Jak robi to Zły? Zalewając nas peirasmos. Słowo zwykle nazywane „kuszeniem”, w Modlitwie Pańskiej brzmi peirasmos, co często określane jest jako „próba”. Odnosi się do kryzysu, który poddaje nas testowi, popycha nas do granic; kryzysu, w którym możemy nie sprostać testowi i odejść od Boga.
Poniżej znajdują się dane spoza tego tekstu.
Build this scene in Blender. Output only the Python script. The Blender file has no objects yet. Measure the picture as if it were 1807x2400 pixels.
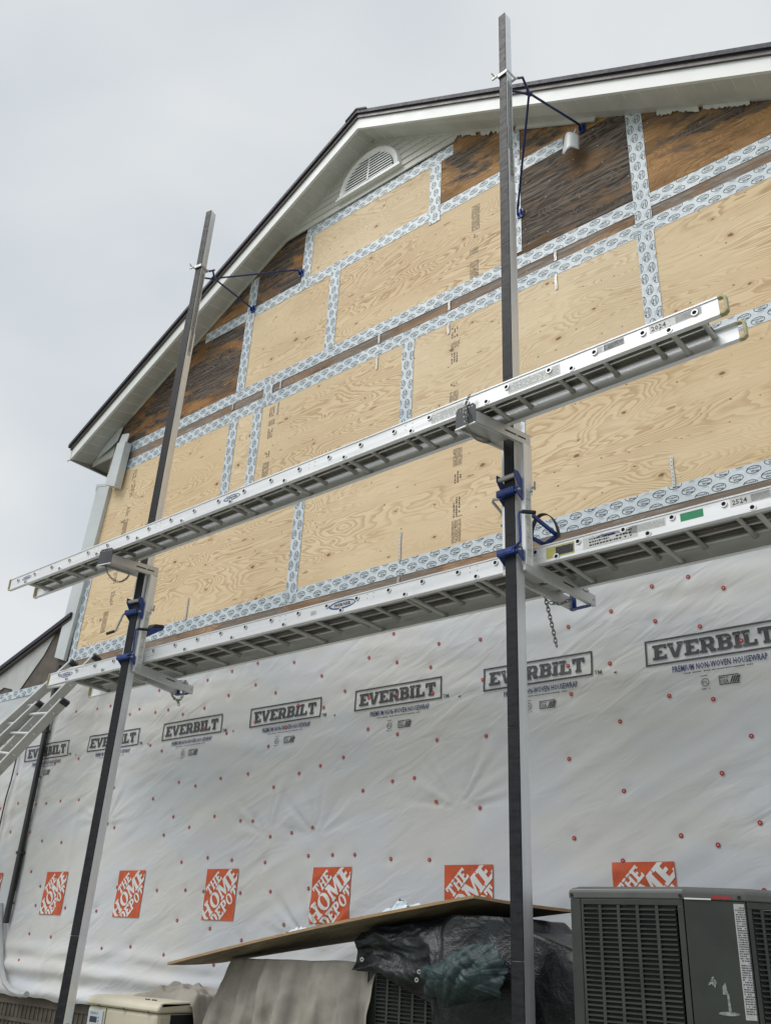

Tak to słowo zostało użyte w Ewangelii wg św. Łukasza (22, 31), aby opisać Szatana, który przesiewa Piotra tak dokładnie, jak przesiewa się pszenicę, przytłaczając go pokusą poddania się rozpaczy po zaparciu się Chrystusa. Tak używa się tego słowa w Objawieniu (3, 10), aby opisać godzinę prześladowań i próby, która nadciąga na cały świat. Święty Paweł często mówił o tym, jak Szatan wysyła prześladowania, próbując przytłoczyć chrześcijan w nadziei, że dokonają apostazji. Mówił o Szatanie utrudniającym mu przybycie do Tesaloniki przez prześladowanie go (1 Tes 1, 18) oraz o cierpieniu wielu zniewag, udręk, prześladowań i trudności, które były wysłannikiem Szatana (2 Kor 12, 7; 10). Święty Piotr wspomniał o Szatanie kręcącym się jak głodny lew, szukającym kogoś, kogo mógłby pożreć - to znaczy przez prześladowania spowodować apostazję (1 P 5, 8). Św. Jan mówił o Szatanie wyrzuconym z nieba podczas Wniebowstąpienia Chrystusa i zstępującym na ziemię z gniewem, prowadzącym wojnę przeciwko świętym poprzez prześladowania (Obj 12, 9 i dalej).

Dlatego wydaje się, że w Modlitwie Pańskiej peirasmos odnosi się do godziny próby, która następuje w formie prześladowań. W tej prośbie modlimy się, abyśmy mogli wytrzymać atak. Pan przekazuje to samo wezwanie do wierności w ogniu, gdy mówi o prześladowaniach i trudnościach, jakie Kościół napotka tuż przed końcem wieku: „Żeby ten dzień nie przypadł na was znienacka, jak potrzask… Czuwajcie więc i módlcie się w każdym czasie, abyście mogli uniknąć tego wszystkiego, co ma nastąpić i stanąć przed Synem Człowieczym”(Łk 21, 34-36).
Peirasmos przyjdzie do wszystkich, którzy służą Chrystusowi w tym niegodziwym i przewrotnym pokoleniu, ponieważ Zły walczy potężnie przeciwko nam. Obyśmy wszyscy zostali uwolnieni w tej godzinie i stanęli przed Synem Człowieczym w Dniu Ostatecznym.